İLERİ SÜRÜLEN İSTİNAF SEBEPLERİ : Davacı vekili istinaf dilekçesinde özetle ;yerel mahkemenin 7036 sayılı İş Mahkemeleri Kanununun 6102 sayılı Türk Ticaret Kanunundan sonra yürürlüğe girdiği ve madde 4/1-c maddesindeki düzenlemeyi değiştirdiği yönündeki gerekçesi açıkça usul ve yasaya aykırı olduğunu; müvekkili şirket ile davalı yan arasında herhangi bir “iş ilişkisinin” ve dolayısıyla “işçi-işveren” ilişkisinin bulunmaması, dava konusu cezai şart talebinin müvekkiil şirket ile davalı yan arasındaki iş akdinin sona ermesinden sonraki dönemde rekabet yasağının ihlali sebebiyle meydana geldiğini, rekabet yasağının ticari niteliği ve TTK madde 4 gereği “mutlak ticari dava olduğu hususunun istikrar kazanana Yargıtayın yerleşik içtihatlarının değişmediğini,doktrin görüşünün de görevli mahkemenin Asliye Ticaret Mahkemeleri oluduğu yönünde olduğunu belirterek yerel mahkeme tarafından verilen haksız, usul ve yasaya aykırı görevsizlik kararının kaldırılmasına karar verilemsini talep etmiştir.

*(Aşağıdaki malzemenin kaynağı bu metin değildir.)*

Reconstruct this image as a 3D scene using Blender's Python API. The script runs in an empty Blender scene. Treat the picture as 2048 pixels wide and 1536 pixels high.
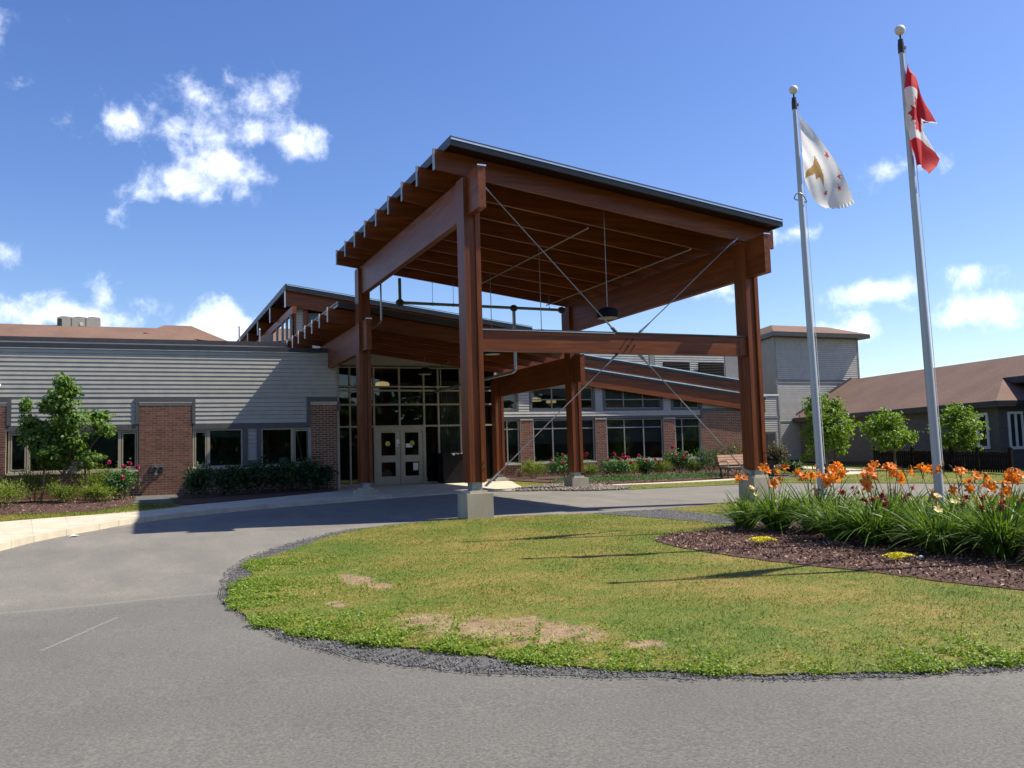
import bpy, math, random
import numpy as np
from mathutils import Vector, Matrix
R = math.radians
rnd = random.Random(7); nr = np.random.default_rng(7)
sc = bpy.context.scene
COL = sc.collection.objects

# ------------------------------------------------------------ camera, sky, sun, exposure
cam = bpy.data.cameras.new('camera'); cam.sensor_width = 36; cam.lens = 36*1803.26/2048
cam.clip_start = .1; cam.clip_end = 3000
co = bpy.data.objects.new('camera', cam); COL.link(co); sc.camera = co
yaw, pitch, roll = .40444156, .08116937, -.02971122
fw = Vector((math.sin(yaw)*math.cos(pitch), math.cos(yaw)*math.cos(pitch), math.sin(pitch)))
r0 = Vector((math.cos(yaw), -math.sin(yaw), 0)); u0 = r0.cross(fw)
cr = r0*math.cos(roll)+u0*math.sin(roll); cu = -r0*math.sin(roll)+u0*math.cos(roll)
M = Matrix((cr, cu, -fw)).transposed().to_4x4(); M.translation = (0, 0, 1.6); co.matrix_world = M

SUN = Vector((-.600, .145, -.787)).normalized()       # the way the light travels
sl = bpy.data.lights.new('sun', 'SUN'); sl.energy = 5; sl.angle = R(.53); sl.color = (1, .92, .78)
so = bpy.data.objects.new('sun', sl); COL.link(so); so.rotation_euler = SUN.to_track_quat('-Z', 'Y').to_euler(); so.location = (30, -5, 40)
sc.view_settings.view_transform = 'Standard'; sc.view_settings.look = 'None'
sc.view_settings.exposure = .72; sc.view_settings.gamma = 1; sc.view_settings.use_curve_mapping = False
SKY_STRENGTH = .104

def nd(nt, t, **kw):
    n = nt.nodes.new(t)
    for k, v in kw.items():
        if k.startswith('i_'):
            n.inputs[k[2:].replace('_', ' ')].default_value = v
        else: setattr(n, k, v)
    return n
def mth(nt, op, a, b=None, c=None, clamp=False):
    n = nt.nodes.new('ShaderNodeMath'); n.operation = op; n.use_clamp = clamp
    for i, v in enumerate((a, b, c)):
        if v is None: continue
        if isinstance(v, (int, float)): n.inputs[i].default_value = v
        else: nt.links.new(v, n.inputs[i])
    return n.outputs[0]

world = bpy.data.worlds.new('World'); sc.world = world; world.use_nodes = True
nt = world.node_tree; nt.nodes.clear()
out = nd(nt, 'ShaderNodeOutputWorld'); bg = nd(nt, 'ShaderNodeBackground')
sky = nd(nt, 'ShaderNodeTexSky', sky_type='NISHITA', sun_disc=False)
sky.sun_elevation = R(52.3); sky.sun_rotation = R(98.7); sky.altitude = 100; sky.air_density = 1.0; sky.dust_density = .6; sky.ozone_density = 2.2
tc = nd(nt, 'ShaderNodeTexCoord'); L = nt.links.new
sep = nd(nt, 'ShaderNodeSeparateXYZ'); L(tc.outputs['Generated'], sep.inputs[0])
az = mth(nt, 'ARCTAN2', sep.outputs[0], sep.outputs[1]); el = mth(nt, 'ARCSINE', sep.outputs[2])
comb = nd(nt, 'ShaderNodeCombineXYZ'); L(az, comb.inputs[0]); L(el, comb.inputs[1])
# cumulus puffs: azimuth, elevation (degrees), half-width, half-height, weight
PUFFS = [
 (4.8,19.6,2.3,1.9,.8),(6.9,21.9,1.9,1.3,.66),(8.6,22.6,1.6,1.1,.5),(9.6,19.7,1.9,1.0,.78),(7.3,19.9,1.6,1.0,.7),(5.4,18.2,1.9,1.5,.9),(3.2,16.6,2.1,1.0,.88),(1.2,16.1,1.9,.8,.6),(-.1,19.9,1.7,1.2,.52),(1.6,21.0,1.7,.9,.46),(4.2,21.6,2.0,1.2,.52),(-.6,14.9,1.2,1.0,.36),(-3.4,19.7,1.0,.8,.34),
 (-6.2,12.1,1.5,.75,.6),(-7.3,11.8,1.0,.4,.4),(-3.4,8.7,2.9,1.0,.86),(-1.2,9.9,1.0,1.4,.7),(.4,9.7,.9,.6,.52),(-1.6,8.7,1.6,.9,.66),(4.9,8.4,2.2,1.1,.9),(6.3,7.7,1.4,.8,.7),(-7.5,8.2,2.0,.6,.45),
 (38.3,12.9,2.4,.7,.7),(34.8,11.9,2.6,1.0,.76),(41.4,13.1,1.1,.7,.55),(36.2,10.2,1.8,.7,.62),(45.2,9.1,2.3,.7,.82),(44.4,7.4,1.2,.6,.64),(50.4,9.5,1.3,.7,.6),(51.2,7.5,2.4,.8,.82),(46.6,15.8,1.2,.8,.5),(49.3,16.1,1.0,.6,.5),(52.7,24.6,.9,.7,.46),(43.4,6.6,2.4,.7,.75),(47.2,7.9,1.0,.6,.5),
 (-7.0,23.8,1.8,1.4,.42),(-8.6,20.6,1.4,1.2,.38),(-5.4,21.2,1.2,.7,.34),(2.5,30.2,2.2,.9,.36),
 (75,14,7,2.5,.9),(100,22,9,3,.8),(130,12,8,2.5,.9),(165,18,10,3,.9),(-160,14,9,3,.9),(-120,20,9,3,.8),(-75,12,8,2.5,.9),(-40,15,6,2,.9),(-95,40,10,4,.6),(60,45,8,4,.45),(150,50,10,5,.5)]
acc = None
for a, e, w, h, wt in PUFFS:
    k1, k2 = 1/R(w), 1/R(h)
    v = nd(nt, 'ShaderNodeVectorMath', operation='MULTIPLY_ADD'); L(comb.outputs[0], v.inputs[0])
    v.inputs[1].default_value = (k1, k2, 0); v.inputs[2].default_value = (-R(a)*k1, -R(e)*k2, 0)
    ln = nd(nt, 'ShaderNodeVectorMath', operation='LENGTH'); L(v.outputs[0], ln.inputs[0])
    m = mth(nt, 'MULTIPLY_ADD', ln.outputs['Value'], -.52*wt, wt)
    acc = m if acc is None else mth(nt, 'SMOOTH_MAX', acc, m, .12)
def wnoise(scale, det, rough, dist, vec):
    n = nd(nt, 'ShaderNodeTexNoise'); n.inputs['Scale'].default_value = scale; n.inputs['Detail'].default_value = det
    n.inputs['Roughness'].default_value = rough; n.inputs['Distortion'].default_value = dist; L(vec, n.inputs['Vector']); return n.outputs['Fac']
n1 = wnoise(24, 9, .62, .15, tc.outputs['Generated'])
mask = mth(nt, 'ADD', acc, mth(nt, 'MULTIPLY_ADD', n1, 1.7, -.92))
mr = nd(nt, 'ShaderNodeMapRange', interpolation_type='SMOOTHSTEP'); L(mask, mr.inputs[0])
mr.inputs[1].default_value = .14; mr.inputs[2].default_value = .95; mr.inputs[3].default_value = 0; mr.inputs[4].default_value = .93
n2 = wnoise(9, 4, .5, 0, tc.outputs['Generated'])
ccol = nd(nt, 'ShaderNodeMixRGB'); ccol.inputs[1].default_value = (8.6, 9.4, 11.2, 1); ccol.inputs[2].default_value = (11.6, 11.6, 11.8, 1); L(n2, ccol.inputs[0])
# slightly deeper blue, as the air of a clear day after rain
hs = nd(nt, 'ShaderNodeHueSaturation'); hs.inputs['Hue'].default_value = .515; hs.inputs['Saturation'].default_value = 1.24; hs.inputs['Value'].default_value = 1; L(sky.outputs[0], hs.inputs['Color'])
mx = nd(nt, 'ShaderNodeMixRGB'); L(mr.outputs[0], mx.inputs[0]); L(hs.outputs[0], mx.inputs[1]); L(ccol.outputs[0], mx.inputs[2])
L(mx.outputs[0], bg.inputs[0]); bg.inputs[1].default_value = SKY_STRENGTH; L(bg.outputs[0], out.inputs[0])

# ------------------------------------------------------------ materials
MATS = {}
def base_mat(name):
    m = bpy.data.materials.new(name); m.use_nodes = True; MATS[name] = m
    t = m.node_tree; return m, t, t.nodes['Principled BSDF']
def tex(t, kind, vec, **inp):
    n = t.nodes.new(kind)
    for k, v in inp.items(): n.inputs[k].default_value = v
    if vec is not None: t.links.new(vec, n.inputs['Vector'])
    return n
def ramp(t, fac, stops):
    n = t.nodes.new('ShaderNodeValToRGB'); e = n.color_ramp.elements
    while len(e) < len(stops): e.new(.5)
    for k, (p, c) in enumerate(stops): e[k].position = p; e[k].color = (*c, 1)
    t.links.new(fac, n.inputs[0]); return n.outputs[0]
def mixc(t, fac, a, b, mode='MIX'):
    n = t.nodes.new('ShaderNodeMixRGB'); n.blend_type = mode
    for i, v in ((0, fac), (1, a), (2, b)):
        if isinstance(v, (int, float)): n.inputs[i].default_value = v
        elif isinstance(v, tuple): n.inputs[i].default_value = (*v, 1)
        else: t.links.new(v, n.inputs[i])
    return n.outputs[0]
def bump(t, b, h, strength, dist):
    n = t.nodes.new('ShaderNodeBump'); n.inputs['Strength'].default_value = strength; n.inputs['Distance'].default_value = dist
    t.links.new(h, n.inputs['Height']); t.links.new(n.outputs[0], b.inputs['Normal'])
def pos(t): return t.nodes.new('ShaderNodeNewGeometry').outputs['Position']
def scaled(t, v, s):
    n = t.nodes.new('ShaderNodeMapping'); n.inputs['Scale'].default_value = s; t.links.new(v, n.inputs['Vector']); return n.outputs[0]
def noisy(name, c1, c2, scale=4, rough=.7, det=5, bmp=0, bscale=60, bdist=.01, metallic=0, stretch=(1, 1, 1), spec=.5, lo=.3, hi=.7, island=0, coat=0):
    m, t, b = base_mat(name); p = scaled(t, pos(t), stretch)
    n = tex(t, 'ShaderNodeTexNoise', p, Scale=scale, Detail=det)
    f = n.outputs['Fac']
    c = ramp(t, f, [(lo, c1), (hi, c2)])
    if island:
        oi = t.nodes.new('ShaderNodeObjectInfo'); gi = t.nodes.new('ShaderNodeNewGeometry')
        r = mth(t, 'FRACT', mth(t, 'ADD', oi.outputs['Random'], gi.outputs['Random Per Island']))
        k = mth(t, 'MULTIPLY_ADD', r, island, 1-island/2)
        c = mixc(t, 1, c, k, 'MULTIPLY')
    t.links.new(c, b.inputs['Base Color']); b.inputs['Roughness'].default_value = rough; b.inputs['Metallic'].default_value = metallic
    b.inputs['Specular IOR Level'].default_value = spec
    if coat: b.inputs['Coat Weight'].default_value = coat; b.inputs['Coat Roughness'].default_value = .25
    if bmp: bump(t, b, tex(t, 'ShaderNodeTexNoise', p, Scale=bscale, Detail=4).outputs['Fac'], bmp, bdist)
    return m
def wood(name, st, c1, c2, c3):
    m, t, b = base_mat(name); p = pos(t)
    big = tex(t, 'ShaderNodeTexNoise', scaled(t, p, tuple(x*.25 for x in st)), Scale=4, Detail=3).outputs['Fac']
    gr = tex(t, 'ShaderNodeTexNoise', scaled(t, p, st), Scale=14, Detail=6, Roughness=.65).outputs['Fac']
    lam = tex(t, 'ShaderNodeTexNoise', scaled(t, p, tuple(.02 if x < .5 else 1 for x in st)), Scale=9, Detail=0).outputs['Fac']
    c = ramp(t, gr, [(.28, c1), (.55, c2), (.8, c3)])
    c = mixc(t, .5, c, ramp(t, big, [(.3, (.55, .5, .48)), (.7, (1.25, 1.2, 1.1))]), 'MULTIPLY')
    c = mixc(t, .4, c, ramp(t, lam, [(.4, (.72, .68, .65)), (.6, (1.15, 1.1, 1.08))]), 'MULTIPLY')
    t.links.new(c, b.inputs['Base Color']); b.inputs['Roughness'].default_value = .4; b.inputs['Specular IOR Level'].default_value = .32
    bump(t, b, gr, .15, .004); return m
W1, W2, W3 = (.10, .024, .006), (.19, .052, .011), (.285, .09, .021)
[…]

GEREKÇE :Dava, işçinin rekabet yasağına aykırı davrandığı iddiasına dayalı cezai şart alacağı istemine ilişkindir.İlk derece mahkemesince, yukarıda açıklanan gerekçe doğrultusunda, davaya bakmakla görevli mahkemelerin iş mahkemeleri olduğundan bahisle görevsizlik kararı verilmiştir.İstinaf incelemesi HMK 355. maddesi uyarınca, ileri sürülen istinaf nedenleri ile bağlı kalınarak bunun dışında kamu düzenine aykırılık yönünden re’sen yapılmıştır. Davanın yasal dayanağı 6098 sayılı TBK’nın 444-447.maddeleri arasında yer almaktadır. 25/10/2017 tarihli Resmi Gazetede yayınlanarak yürürlüğe giren 7036 sayılı İş Mahkemeleri Kanununun 5/1-a maddesine göre: ” 6098 sayılı Türk Borçlar Kanununun İkinci Kısmının Altıncı Bölümünde düzenlenen hizmet sözleşmelerine tabi işçiler ile işveren veya işveren vekilleri arasında, iş ilişkisi nedeniyle sözleşmeden veya kanundan doğan her türlü hukuk uyuşmazlıklarına iş mahkemelerinde bakılır. 7036 sayılı yasa, 6102 sayılı TTK’ dan sonra yürürlüğe girmiş ve TTK’nın 4/1-c maddesindeki düzenlemeyi değiştirmiştir. Özel nitelikte olan ve daha sonra yürürlüğe giren 7036 sayılı yasada, iş sözleşmesinin devamı veya sona ermesinden sonra açılan davalar ayırımı yapılmamış, aksine iş ilişkisi nedeniyle sözleşmeden doğan her türlü uyuşmazlığın iş mahkemelerinde görüleceği belirtilmiştir. Bu durumda, eldeki davanın 7036 sayılı yasanın yürürlüğe girmesinden sonra 14.05.2019 tarihinde açılmış olmasına ve 7036 sayılı İş Mahkemeleri Kanununun 5/1-a maddesine göre davaya bakma görevi İş Mahkemelerine ait bulunmasına göre, ilk derece mahkemesince verilen karar usul ve yasaya uygundur. Açıklanan nedenlerle; ilk derece mahkemesince kurulan hüküm ve gerekçesinde yasa ve usule aykırılık bulunmadığı gibi kamu düzenine aykırılık da görülmediğinden, davacı vekilinin istinaf başvurusunun HMK 353/1-b-1 maddesi uyarınca esastan reddine dair aşağıdaki şekilde karar verilmiştir.
HÜKÜM :Yukarıda açıklanan nedenlerle: 1-Davacı vekilinin, istinaf başvurusunun HMK’nın 353(1)b-1 maddesi uyarınca ESASTAN REDDİNE,2-Davacı vekili tarafından yatırılan istinaf başvuru ve karar harcının Hazineye irad kaydına,3-İstinaf yoluna başvuran davacı tarafından yapılan giderlerin üzerinde bırakılmasına, Dosya üzerinde yapılan inceleme sonucunda HMK’nın 362(1)- a maddesi uyarınca Kesin olarak oy birliğiyle karar verildi.